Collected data
::::
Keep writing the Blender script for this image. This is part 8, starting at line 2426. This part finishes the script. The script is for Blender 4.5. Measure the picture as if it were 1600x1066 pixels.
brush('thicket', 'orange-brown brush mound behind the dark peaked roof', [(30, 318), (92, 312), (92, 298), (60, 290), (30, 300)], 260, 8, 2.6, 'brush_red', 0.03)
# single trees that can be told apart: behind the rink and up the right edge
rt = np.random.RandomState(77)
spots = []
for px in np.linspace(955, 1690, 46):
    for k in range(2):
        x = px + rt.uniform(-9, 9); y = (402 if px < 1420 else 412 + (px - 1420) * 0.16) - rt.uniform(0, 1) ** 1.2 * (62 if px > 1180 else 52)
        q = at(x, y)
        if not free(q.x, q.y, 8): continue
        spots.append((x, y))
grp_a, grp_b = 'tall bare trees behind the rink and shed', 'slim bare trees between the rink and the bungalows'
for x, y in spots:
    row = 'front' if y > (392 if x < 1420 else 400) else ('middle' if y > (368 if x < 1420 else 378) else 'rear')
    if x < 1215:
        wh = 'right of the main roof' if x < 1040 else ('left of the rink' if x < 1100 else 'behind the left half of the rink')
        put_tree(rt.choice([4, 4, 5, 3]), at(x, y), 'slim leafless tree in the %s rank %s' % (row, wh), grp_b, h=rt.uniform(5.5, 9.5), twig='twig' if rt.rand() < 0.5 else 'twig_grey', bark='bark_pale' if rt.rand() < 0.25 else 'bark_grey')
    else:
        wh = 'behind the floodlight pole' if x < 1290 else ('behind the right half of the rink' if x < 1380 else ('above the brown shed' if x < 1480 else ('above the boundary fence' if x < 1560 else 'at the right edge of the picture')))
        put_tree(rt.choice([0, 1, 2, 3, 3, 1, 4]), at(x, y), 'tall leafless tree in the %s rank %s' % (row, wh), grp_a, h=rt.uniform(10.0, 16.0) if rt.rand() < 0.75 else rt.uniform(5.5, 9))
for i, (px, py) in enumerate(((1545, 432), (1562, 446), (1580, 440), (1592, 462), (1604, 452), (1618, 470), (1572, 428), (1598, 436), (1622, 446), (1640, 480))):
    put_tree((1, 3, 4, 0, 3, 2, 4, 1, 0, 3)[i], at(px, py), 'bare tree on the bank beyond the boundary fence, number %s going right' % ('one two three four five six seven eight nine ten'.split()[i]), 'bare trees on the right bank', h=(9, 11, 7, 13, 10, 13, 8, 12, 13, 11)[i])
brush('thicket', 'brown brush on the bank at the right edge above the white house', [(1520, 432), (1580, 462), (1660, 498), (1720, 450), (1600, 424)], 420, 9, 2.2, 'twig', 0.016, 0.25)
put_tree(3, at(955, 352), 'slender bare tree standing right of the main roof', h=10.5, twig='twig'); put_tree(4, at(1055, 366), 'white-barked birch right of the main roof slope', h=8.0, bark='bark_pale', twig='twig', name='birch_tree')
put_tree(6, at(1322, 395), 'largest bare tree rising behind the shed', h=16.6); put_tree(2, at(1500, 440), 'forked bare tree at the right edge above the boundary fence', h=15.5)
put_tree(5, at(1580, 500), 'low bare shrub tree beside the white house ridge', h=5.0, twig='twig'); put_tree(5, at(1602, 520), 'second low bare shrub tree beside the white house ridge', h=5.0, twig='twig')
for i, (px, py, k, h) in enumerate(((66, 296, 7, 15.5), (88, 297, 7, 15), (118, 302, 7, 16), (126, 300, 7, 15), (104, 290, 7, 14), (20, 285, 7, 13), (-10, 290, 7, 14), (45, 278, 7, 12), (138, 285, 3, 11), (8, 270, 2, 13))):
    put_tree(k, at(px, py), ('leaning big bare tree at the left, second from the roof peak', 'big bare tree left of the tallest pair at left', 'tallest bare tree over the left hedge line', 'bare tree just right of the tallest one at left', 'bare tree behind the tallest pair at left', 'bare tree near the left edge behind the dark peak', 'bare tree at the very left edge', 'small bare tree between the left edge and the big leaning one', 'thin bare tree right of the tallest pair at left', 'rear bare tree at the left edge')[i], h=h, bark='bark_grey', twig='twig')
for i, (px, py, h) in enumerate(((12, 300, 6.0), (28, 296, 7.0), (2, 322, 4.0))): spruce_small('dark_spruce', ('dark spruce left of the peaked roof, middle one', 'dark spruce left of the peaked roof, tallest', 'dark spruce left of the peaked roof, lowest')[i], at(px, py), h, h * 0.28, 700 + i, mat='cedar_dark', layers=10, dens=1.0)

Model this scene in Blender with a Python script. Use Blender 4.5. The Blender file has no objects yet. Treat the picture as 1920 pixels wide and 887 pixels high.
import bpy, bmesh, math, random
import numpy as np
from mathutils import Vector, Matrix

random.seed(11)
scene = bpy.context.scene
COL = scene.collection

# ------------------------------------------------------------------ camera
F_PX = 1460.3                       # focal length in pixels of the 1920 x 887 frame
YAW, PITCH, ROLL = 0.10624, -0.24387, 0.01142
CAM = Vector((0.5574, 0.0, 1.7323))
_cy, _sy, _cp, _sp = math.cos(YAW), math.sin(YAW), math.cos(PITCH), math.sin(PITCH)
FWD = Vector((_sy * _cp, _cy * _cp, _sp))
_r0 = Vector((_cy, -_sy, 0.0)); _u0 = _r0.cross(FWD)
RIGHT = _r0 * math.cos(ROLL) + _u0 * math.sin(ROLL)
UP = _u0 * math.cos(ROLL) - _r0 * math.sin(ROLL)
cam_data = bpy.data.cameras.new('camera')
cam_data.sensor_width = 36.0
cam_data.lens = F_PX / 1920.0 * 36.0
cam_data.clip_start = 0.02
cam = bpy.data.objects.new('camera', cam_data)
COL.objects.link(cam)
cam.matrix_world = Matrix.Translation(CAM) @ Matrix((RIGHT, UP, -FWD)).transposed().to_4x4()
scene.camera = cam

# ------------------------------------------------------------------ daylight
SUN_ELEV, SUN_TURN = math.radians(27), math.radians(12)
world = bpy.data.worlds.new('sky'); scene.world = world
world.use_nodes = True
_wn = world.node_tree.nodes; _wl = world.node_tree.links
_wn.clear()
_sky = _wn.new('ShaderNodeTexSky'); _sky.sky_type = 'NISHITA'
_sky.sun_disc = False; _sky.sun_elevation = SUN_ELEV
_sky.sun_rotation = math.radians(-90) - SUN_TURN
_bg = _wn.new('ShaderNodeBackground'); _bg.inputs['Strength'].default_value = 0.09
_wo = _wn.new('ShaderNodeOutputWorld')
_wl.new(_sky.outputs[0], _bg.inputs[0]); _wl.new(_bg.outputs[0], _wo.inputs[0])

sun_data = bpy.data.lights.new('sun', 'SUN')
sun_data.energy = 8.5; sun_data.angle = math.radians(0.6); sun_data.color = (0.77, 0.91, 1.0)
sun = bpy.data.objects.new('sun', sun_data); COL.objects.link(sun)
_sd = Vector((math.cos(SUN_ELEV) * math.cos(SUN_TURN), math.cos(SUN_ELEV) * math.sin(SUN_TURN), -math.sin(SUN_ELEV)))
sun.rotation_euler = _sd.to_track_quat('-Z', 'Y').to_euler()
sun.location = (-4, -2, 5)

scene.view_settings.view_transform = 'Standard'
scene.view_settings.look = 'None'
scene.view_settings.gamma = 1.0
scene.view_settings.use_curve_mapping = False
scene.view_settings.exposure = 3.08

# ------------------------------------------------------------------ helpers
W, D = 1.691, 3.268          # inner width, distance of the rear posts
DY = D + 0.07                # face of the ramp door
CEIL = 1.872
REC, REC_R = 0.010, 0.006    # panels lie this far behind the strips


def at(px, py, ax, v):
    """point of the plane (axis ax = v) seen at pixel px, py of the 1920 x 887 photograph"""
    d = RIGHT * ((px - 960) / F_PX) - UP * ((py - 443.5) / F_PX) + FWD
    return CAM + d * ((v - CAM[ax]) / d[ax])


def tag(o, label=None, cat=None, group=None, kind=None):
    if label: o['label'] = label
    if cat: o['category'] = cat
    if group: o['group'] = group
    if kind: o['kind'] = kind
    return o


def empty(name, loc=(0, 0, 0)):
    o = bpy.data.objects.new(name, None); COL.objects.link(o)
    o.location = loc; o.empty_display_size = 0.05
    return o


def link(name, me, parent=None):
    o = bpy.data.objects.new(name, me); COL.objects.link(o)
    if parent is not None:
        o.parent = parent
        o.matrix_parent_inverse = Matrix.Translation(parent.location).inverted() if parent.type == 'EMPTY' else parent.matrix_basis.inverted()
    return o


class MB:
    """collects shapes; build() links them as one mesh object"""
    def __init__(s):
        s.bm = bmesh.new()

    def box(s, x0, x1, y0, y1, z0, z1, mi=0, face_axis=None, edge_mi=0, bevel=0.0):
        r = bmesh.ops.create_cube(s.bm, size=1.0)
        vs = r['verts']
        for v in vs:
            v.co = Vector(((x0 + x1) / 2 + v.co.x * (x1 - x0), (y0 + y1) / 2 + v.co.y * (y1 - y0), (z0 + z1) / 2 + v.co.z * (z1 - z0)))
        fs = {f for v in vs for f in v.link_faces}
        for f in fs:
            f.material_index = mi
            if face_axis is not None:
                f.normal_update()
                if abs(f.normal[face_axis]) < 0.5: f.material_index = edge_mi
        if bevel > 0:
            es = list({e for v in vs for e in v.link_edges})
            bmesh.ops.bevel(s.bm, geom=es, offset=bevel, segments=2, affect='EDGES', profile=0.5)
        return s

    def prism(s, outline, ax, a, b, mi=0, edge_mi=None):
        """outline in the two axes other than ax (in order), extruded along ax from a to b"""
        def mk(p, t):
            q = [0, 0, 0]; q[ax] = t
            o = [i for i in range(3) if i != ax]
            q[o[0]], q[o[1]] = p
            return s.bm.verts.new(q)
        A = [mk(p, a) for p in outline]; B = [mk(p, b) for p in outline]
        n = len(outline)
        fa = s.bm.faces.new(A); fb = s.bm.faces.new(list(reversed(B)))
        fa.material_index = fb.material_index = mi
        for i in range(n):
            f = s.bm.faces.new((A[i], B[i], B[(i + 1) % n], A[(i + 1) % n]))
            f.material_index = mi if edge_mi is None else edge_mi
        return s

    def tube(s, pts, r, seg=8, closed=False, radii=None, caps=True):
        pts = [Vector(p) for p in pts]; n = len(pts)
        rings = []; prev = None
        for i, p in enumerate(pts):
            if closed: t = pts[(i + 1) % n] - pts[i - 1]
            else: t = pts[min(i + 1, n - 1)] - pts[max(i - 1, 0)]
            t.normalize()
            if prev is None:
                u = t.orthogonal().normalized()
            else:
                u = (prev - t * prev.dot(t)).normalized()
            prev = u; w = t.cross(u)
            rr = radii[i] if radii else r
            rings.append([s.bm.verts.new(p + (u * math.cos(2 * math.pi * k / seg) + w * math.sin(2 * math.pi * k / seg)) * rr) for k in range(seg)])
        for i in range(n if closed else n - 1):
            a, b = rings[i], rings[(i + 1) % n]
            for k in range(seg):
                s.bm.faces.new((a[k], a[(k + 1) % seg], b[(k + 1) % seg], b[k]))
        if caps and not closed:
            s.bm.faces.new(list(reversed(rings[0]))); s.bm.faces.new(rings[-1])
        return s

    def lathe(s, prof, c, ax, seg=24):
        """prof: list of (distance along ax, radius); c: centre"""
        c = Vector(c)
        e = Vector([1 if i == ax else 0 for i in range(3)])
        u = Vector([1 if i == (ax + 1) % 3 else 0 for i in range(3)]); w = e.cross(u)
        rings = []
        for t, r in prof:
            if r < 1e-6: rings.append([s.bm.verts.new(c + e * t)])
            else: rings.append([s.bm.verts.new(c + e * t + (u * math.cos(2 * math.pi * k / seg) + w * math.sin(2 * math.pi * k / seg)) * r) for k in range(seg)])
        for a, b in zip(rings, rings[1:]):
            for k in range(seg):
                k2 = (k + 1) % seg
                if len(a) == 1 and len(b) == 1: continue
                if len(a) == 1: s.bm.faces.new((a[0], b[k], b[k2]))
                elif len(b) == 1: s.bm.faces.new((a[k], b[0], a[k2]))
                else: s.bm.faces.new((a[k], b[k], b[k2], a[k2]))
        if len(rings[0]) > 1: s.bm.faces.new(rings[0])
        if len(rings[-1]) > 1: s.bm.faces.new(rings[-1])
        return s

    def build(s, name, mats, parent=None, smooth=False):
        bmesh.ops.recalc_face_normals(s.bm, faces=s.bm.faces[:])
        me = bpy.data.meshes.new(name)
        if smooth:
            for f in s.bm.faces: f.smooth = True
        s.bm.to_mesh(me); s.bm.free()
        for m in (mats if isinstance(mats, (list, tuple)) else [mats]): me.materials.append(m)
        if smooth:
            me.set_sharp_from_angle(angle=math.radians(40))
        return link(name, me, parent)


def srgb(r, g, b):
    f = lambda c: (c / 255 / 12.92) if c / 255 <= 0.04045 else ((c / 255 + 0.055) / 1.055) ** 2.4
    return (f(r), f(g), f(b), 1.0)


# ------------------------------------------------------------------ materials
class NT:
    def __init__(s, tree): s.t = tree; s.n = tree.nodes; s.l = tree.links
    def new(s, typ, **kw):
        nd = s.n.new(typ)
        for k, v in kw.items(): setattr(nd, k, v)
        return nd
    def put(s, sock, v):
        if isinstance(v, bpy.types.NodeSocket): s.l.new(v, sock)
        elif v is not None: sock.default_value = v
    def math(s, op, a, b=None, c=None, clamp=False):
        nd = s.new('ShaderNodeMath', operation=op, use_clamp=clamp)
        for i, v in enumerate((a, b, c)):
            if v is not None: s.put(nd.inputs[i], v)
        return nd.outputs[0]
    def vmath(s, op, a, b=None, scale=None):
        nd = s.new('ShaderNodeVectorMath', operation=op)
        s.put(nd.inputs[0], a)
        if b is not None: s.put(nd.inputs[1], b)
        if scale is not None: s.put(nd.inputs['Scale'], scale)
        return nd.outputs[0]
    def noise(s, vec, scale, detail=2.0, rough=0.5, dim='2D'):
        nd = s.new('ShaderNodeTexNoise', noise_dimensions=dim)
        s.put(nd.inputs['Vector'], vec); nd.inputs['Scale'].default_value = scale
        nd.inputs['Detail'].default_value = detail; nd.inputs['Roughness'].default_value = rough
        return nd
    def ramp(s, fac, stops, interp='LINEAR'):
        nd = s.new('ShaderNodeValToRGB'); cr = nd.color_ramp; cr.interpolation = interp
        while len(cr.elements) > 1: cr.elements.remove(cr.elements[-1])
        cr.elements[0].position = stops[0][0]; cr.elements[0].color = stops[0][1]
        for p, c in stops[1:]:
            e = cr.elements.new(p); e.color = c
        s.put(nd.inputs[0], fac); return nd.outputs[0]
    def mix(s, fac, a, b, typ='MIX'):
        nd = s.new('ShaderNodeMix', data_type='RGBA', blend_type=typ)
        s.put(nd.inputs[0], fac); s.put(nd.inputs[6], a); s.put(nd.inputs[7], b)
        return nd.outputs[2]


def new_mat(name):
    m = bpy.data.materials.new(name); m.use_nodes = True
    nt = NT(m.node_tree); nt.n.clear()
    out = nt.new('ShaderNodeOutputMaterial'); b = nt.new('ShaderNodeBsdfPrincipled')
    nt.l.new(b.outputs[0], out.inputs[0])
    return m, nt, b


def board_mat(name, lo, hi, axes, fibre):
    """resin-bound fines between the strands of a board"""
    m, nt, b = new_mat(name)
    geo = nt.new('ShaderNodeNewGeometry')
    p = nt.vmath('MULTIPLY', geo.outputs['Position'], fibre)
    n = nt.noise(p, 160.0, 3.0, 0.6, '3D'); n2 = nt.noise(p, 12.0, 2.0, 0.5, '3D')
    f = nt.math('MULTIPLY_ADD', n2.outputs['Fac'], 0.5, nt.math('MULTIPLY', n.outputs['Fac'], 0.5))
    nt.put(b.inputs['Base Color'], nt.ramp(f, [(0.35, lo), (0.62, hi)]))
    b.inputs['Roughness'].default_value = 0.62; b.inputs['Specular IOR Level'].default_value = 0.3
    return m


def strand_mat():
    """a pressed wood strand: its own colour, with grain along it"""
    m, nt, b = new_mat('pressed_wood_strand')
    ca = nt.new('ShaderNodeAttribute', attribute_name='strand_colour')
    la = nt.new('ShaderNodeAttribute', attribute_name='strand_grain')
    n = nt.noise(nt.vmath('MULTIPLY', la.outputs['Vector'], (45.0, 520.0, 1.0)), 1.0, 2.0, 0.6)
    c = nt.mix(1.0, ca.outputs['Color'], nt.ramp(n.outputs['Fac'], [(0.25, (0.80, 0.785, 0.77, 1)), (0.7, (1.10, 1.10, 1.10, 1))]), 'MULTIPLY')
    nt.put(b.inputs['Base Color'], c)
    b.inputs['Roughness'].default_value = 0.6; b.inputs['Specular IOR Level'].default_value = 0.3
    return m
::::
### Exercise brief
Check each line of the records for "with" and copy the ones that contain it.

### Expected answer
Model this scene in Blender with a Python script. Use Blender 4.5. The Blender file has no objects yet. Treat the picture as 1920 pixels wide and 887 pixels high.
    """a pressed wood strand: its own colour, with grain along it"""